### Task goal
Read through the entries below and return each line with the word "Blender".

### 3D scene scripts
* start *
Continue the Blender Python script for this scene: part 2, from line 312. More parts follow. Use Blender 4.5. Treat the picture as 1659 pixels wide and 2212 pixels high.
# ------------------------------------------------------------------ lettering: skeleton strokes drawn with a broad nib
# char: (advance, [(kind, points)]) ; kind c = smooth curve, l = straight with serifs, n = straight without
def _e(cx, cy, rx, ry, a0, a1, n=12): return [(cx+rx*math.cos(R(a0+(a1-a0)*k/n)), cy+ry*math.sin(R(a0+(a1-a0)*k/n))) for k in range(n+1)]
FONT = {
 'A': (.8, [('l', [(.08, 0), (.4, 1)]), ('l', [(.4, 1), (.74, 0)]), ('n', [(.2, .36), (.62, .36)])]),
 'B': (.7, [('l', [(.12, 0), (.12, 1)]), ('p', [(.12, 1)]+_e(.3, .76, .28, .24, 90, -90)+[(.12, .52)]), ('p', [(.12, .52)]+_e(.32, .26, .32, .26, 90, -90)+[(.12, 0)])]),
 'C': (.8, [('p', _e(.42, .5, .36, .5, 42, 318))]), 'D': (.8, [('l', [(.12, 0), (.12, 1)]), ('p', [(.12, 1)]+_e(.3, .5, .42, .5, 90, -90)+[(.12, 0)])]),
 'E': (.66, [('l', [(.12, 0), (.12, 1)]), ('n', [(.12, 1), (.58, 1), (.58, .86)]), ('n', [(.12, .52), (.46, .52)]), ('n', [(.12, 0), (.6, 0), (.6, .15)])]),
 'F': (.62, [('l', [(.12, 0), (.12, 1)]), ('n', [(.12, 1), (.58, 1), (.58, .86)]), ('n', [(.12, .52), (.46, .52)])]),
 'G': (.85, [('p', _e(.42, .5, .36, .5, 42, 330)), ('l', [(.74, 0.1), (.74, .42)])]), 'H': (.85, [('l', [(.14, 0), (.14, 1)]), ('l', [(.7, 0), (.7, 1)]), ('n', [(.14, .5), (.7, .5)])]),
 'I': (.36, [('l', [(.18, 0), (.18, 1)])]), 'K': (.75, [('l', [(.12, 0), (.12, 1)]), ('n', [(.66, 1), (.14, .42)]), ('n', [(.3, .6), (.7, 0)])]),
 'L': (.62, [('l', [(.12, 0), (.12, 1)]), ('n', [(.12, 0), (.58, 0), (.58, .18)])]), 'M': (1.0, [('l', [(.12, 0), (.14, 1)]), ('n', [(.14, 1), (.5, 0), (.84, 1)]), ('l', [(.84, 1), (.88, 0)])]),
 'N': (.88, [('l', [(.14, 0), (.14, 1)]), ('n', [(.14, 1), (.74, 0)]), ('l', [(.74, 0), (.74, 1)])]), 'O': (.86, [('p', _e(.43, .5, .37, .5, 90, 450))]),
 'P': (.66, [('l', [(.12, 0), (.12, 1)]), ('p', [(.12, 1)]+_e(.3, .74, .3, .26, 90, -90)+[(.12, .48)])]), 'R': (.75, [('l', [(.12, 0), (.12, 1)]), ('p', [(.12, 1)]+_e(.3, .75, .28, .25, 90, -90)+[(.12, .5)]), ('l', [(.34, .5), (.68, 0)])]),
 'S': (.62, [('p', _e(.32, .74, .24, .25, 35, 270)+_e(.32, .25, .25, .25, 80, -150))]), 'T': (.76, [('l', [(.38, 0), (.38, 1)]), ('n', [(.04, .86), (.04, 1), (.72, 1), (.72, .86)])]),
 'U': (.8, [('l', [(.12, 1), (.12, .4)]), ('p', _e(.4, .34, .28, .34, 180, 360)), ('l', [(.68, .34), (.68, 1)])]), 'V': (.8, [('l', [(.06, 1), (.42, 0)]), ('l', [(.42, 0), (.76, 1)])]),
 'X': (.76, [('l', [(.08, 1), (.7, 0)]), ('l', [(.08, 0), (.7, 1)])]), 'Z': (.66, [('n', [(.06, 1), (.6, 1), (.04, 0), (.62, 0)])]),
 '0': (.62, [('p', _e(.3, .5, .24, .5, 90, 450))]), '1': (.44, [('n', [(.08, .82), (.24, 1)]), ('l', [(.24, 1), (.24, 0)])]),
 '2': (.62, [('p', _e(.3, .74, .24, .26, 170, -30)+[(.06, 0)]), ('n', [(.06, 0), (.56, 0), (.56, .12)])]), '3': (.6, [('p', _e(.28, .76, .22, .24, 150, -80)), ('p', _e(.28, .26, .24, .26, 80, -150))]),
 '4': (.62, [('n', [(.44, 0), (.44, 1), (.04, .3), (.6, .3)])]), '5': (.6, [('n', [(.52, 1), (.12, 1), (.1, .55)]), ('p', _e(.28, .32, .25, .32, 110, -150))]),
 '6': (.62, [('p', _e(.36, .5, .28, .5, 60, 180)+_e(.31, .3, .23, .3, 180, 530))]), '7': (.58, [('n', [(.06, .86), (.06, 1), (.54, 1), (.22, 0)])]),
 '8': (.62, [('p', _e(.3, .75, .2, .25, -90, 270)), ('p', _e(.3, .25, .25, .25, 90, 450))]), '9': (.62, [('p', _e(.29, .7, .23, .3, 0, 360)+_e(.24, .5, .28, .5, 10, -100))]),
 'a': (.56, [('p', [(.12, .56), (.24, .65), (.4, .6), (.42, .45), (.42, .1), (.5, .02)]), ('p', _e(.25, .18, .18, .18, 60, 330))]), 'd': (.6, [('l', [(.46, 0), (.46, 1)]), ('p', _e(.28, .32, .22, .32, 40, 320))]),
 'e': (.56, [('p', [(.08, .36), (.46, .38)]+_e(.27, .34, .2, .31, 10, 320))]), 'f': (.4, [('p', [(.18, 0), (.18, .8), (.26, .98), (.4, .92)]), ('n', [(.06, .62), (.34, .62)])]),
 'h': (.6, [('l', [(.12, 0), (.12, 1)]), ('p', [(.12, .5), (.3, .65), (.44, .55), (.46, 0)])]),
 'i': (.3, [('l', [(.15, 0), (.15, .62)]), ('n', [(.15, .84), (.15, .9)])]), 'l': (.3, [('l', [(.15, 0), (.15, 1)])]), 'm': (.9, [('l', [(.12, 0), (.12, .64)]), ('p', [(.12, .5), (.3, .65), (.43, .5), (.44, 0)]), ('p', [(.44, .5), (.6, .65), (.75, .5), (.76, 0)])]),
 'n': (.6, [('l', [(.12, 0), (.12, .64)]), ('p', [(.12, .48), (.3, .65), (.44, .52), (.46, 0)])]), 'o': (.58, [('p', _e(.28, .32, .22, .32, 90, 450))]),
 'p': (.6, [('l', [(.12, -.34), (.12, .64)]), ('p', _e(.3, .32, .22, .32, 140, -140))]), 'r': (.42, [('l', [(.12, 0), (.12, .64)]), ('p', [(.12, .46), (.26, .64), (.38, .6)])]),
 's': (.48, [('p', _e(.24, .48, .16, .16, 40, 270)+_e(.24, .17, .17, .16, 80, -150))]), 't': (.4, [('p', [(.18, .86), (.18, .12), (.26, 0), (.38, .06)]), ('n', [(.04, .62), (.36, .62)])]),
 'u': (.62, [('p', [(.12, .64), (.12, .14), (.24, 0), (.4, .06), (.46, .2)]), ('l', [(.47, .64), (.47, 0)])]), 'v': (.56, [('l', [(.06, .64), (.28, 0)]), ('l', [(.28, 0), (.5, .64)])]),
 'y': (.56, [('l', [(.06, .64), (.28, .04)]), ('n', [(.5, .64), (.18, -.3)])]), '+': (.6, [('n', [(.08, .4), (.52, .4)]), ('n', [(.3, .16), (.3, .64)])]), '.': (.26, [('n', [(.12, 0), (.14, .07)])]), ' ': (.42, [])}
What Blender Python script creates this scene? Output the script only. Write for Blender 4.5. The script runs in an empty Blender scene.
* end *
### Solution to the problem
Continue the Blender Python script for this scene: part 2, from line 312. More parts follow. Use Blender 4.5. Treat the picture as 1659 pixels wide and 2212 pixels high.
What Blender Python script creates this scene? Output the script only. Write for Blender 4.5. The script runs in an empty Blender scene.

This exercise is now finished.